If anything, via the net, gossip got reborn and amplified. Believe it or not, there was a time before TMZ.com, Perezhilton.com, PopSugar.com, TheSuperficial.com, and a gazillon other “coms” came to us with minute-by-minute updates about Katy Perry and Justin Bieber.

Like everything else the internet has done, it has forever altered the gossip press and, with it, our culture, perhaps even our perception and priorities. With gossip now available on demand and readers/viewers always demanding content and updating, no matter how hard they try, Julia Roberts and Beyoncé just can’t stay that busy or do that much to keep the webmasters satisfied. And even if they are that busy, professionally or personally, they just don’t want to be bothered that much with such prying eyes.

Hence, enter Jessica Simpson. Again. Not to mention Jessica Alba, Demi Moore, and a few other column regulars whose last hit movie was… well, when?

At point and time, with gossip’s new insatiable hunger for New! Now! More!, the likes of Jessica Simpson–with her musical output a long-ago, almost nonexistent memory, and even her TV reality fame (what really put her on the cultural map) now also something best left to trivia contests—are more needed now than ever before. Something, someone, has got to fill those pages.

Certainly, it was good news for the industry then when reality TV came along. If film and TV stars are sometimes reluctant to expose every personal thing about themselves, then a gaggle of Real Housewives, Teen Moms and other “stars” are more than happy to sell their privacy for a tiny bit of “fame.”

Therefore, I give you the Kardashians. Kim, Khloe, and the other one, and their extended family, whose everyday comings and goings and fashion disasters help fill up an untold number of glossy pages for a host of magazines and websites.

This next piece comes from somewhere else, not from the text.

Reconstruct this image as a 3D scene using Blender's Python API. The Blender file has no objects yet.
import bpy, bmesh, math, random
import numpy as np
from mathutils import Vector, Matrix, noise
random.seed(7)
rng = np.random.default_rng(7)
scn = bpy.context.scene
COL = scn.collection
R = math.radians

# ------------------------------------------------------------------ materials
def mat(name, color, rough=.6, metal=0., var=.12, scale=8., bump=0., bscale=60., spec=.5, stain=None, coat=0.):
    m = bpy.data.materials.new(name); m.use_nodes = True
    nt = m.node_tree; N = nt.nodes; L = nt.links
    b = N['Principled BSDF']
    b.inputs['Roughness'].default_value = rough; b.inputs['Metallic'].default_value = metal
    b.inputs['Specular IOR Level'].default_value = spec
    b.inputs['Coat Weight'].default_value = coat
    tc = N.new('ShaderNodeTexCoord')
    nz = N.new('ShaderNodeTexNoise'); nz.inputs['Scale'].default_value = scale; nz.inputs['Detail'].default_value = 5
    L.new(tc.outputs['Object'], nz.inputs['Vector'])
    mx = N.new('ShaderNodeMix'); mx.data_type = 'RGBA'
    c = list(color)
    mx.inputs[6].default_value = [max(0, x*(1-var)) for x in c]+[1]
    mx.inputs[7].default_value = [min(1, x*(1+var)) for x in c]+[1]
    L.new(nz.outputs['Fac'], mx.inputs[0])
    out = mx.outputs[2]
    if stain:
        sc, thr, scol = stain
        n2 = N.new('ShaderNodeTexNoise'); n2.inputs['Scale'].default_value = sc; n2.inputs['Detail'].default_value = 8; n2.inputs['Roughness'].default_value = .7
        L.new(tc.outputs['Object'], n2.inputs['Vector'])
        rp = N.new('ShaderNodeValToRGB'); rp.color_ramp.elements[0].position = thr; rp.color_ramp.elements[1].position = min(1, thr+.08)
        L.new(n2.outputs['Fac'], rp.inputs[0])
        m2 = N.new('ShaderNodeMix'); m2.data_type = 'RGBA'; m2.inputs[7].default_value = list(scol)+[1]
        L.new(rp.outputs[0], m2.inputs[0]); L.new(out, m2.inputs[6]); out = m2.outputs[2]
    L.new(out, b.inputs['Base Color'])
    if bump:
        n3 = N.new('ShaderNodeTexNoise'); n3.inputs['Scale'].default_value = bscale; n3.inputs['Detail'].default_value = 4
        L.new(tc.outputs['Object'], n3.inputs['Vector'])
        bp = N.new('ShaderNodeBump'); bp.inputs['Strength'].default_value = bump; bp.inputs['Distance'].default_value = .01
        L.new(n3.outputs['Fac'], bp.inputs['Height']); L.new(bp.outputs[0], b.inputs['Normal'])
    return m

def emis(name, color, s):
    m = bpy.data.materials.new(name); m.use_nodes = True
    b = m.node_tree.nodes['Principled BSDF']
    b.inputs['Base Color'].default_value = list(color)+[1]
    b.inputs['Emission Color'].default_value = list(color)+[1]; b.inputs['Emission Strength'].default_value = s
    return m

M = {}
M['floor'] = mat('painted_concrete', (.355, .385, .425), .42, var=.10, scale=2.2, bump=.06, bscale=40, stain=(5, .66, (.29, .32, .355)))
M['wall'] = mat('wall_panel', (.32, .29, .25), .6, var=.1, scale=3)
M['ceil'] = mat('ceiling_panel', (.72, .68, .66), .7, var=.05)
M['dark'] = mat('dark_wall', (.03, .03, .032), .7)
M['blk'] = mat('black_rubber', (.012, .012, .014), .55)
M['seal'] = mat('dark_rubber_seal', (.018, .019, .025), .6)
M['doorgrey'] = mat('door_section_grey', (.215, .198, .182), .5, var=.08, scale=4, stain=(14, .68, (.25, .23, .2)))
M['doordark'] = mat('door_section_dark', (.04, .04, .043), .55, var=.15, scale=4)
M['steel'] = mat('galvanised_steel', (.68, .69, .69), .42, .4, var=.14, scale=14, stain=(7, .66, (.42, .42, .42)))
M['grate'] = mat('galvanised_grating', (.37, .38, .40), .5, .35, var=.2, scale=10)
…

This of course necessarily leads to a followup question: did the modern gossip industry create the Kardashians, or did Kardashians help create the modern incarnation of the gossip industry?

Either way, it’s a symbiotic, co-dependent relationship between the two of them. One that is not likely to decline anytime soon, not as long as the global desire for fluff remains undiminished—and, as we’ve seen, history paints a picture of the gossip industry’s endurance, rather than its demise.

In short, we aren’t going to be free of Jessica Simpson, and others like her, for a long, long time, no matter how hard we try.